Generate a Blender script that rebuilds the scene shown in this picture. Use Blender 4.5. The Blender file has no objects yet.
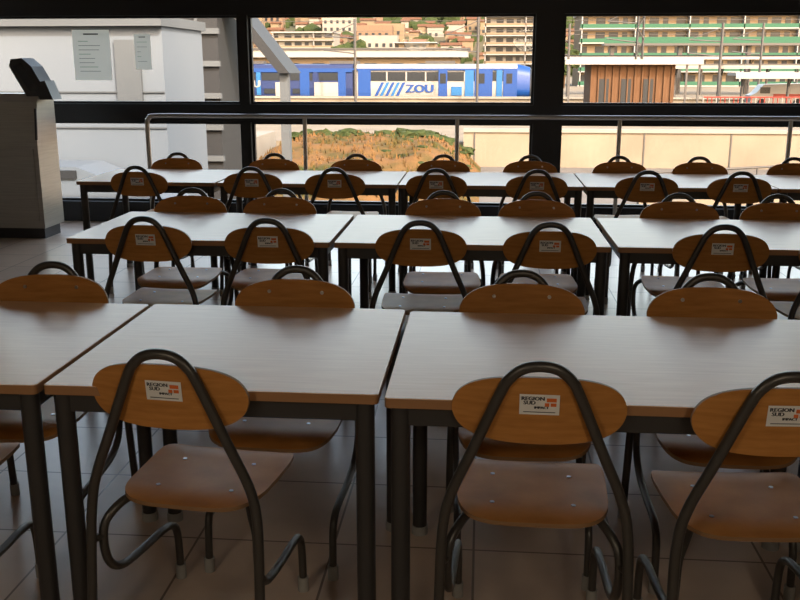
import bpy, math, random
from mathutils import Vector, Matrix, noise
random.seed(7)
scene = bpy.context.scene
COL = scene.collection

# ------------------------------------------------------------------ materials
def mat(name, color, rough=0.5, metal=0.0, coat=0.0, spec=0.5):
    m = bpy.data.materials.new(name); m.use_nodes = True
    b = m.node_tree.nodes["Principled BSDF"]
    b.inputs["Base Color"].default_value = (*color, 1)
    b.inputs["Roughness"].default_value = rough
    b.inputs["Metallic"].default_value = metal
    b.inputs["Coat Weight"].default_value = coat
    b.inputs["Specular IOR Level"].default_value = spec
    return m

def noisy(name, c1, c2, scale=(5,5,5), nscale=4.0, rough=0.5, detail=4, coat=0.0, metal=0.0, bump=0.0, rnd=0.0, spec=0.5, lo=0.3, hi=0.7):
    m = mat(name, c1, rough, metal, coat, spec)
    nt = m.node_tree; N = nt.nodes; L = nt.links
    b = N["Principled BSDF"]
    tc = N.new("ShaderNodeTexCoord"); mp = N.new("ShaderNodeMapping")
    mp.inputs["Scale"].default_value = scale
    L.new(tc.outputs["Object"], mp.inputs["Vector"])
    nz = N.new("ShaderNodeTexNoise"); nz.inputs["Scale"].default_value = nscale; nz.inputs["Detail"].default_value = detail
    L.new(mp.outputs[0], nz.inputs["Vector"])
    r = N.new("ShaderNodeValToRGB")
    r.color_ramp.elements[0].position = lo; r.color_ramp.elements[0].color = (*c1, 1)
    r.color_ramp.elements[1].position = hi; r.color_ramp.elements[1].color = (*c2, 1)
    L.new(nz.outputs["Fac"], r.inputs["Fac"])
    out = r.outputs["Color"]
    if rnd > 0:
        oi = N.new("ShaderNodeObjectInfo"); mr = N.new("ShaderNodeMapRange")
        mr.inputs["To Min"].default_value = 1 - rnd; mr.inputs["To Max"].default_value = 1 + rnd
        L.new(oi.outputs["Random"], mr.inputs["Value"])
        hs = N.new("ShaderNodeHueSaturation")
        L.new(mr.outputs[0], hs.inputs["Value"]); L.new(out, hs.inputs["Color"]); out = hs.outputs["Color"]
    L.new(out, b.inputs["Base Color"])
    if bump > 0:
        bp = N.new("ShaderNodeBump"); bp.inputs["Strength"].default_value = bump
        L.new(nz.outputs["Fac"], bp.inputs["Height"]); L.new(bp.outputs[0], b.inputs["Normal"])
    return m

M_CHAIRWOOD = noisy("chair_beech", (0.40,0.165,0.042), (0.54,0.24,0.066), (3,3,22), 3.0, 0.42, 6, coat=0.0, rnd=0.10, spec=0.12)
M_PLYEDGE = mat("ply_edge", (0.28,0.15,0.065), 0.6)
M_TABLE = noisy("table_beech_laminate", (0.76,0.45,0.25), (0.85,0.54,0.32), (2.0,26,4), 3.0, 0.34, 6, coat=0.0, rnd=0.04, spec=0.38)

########

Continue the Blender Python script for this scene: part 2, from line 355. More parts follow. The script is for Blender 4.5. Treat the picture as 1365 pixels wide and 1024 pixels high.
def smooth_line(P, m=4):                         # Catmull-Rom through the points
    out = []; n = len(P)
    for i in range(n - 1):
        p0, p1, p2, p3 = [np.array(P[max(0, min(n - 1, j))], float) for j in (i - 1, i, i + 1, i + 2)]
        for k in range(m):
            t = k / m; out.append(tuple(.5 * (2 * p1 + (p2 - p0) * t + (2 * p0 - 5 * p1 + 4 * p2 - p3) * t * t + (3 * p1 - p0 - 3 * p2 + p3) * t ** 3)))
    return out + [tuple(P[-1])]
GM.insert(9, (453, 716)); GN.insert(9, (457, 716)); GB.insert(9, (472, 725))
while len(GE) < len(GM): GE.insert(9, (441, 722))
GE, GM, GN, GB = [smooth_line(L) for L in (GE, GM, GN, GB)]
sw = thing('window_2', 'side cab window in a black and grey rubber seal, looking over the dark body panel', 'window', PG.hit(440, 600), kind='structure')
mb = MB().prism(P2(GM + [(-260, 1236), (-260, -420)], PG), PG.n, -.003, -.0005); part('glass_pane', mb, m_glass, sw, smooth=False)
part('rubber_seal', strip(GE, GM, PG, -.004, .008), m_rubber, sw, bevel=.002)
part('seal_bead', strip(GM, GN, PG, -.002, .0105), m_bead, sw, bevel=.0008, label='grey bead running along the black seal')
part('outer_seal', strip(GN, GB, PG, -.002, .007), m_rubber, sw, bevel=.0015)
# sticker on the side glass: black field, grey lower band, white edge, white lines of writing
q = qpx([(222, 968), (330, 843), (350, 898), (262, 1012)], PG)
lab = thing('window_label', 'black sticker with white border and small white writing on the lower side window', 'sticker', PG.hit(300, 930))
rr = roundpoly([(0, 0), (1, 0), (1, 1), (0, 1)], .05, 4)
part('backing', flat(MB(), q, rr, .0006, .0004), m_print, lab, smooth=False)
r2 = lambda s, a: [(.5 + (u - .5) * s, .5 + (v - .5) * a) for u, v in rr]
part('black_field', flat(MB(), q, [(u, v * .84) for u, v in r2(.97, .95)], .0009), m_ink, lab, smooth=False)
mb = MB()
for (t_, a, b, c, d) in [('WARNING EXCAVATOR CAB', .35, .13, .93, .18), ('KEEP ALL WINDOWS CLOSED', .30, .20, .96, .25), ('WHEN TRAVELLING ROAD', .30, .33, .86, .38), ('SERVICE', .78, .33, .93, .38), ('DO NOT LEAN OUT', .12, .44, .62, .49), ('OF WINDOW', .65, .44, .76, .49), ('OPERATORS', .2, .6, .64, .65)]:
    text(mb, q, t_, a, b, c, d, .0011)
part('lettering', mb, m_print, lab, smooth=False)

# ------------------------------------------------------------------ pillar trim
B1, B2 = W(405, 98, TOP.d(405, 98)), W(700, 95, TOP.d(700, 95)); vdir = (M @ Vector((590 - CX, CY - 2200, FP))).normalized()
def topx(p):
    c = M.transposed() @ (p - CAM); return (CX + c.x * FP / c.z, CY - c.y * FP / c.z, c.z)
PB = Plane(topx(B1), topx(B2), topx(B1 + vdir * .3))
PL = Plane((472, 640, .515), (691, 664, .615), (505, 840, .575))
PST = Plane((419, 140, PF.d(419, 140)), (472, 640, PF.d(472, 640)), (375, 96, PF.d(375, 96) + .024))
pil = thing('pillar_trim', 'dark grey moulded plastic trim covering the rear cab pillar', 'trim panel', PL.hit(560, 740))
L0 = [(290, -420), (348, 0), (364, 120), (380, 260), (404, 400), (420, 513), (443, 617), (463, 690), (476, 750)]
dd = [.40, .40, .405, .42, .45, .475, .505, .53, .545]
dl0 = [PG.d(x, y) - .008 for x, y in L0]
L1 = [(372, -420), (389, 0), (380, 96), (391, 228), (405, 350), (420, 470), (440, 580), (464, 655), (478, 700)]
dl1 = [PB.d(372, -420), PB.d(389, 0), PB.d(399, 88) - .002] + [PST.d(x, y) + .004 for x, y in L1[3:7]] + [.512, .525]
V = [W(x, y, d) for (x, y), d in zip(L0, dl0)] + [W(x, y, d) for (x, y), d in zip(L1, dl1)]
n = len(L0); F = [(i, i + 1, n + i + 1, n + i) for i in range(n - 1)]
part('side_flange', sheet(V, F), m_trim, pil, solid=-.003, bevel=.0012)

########

WRITTEN EXERCISE
Leaving out all pictures, set down exactly the lines of the material above, from the line with "Generate a Blender" to the line with "COL = scene.collection" inclusive, and no others.

WRITTEN SOLUTION
Generate a Blender script that rebuilds the scene shown in this picture. Use Blender 4.5. The Blender file has no objects yet.
import bpy, math, random
from mathutils import Vector, Matrix, noise
random.seed(7)
scene = bpy.context.scene
COL = scene.collection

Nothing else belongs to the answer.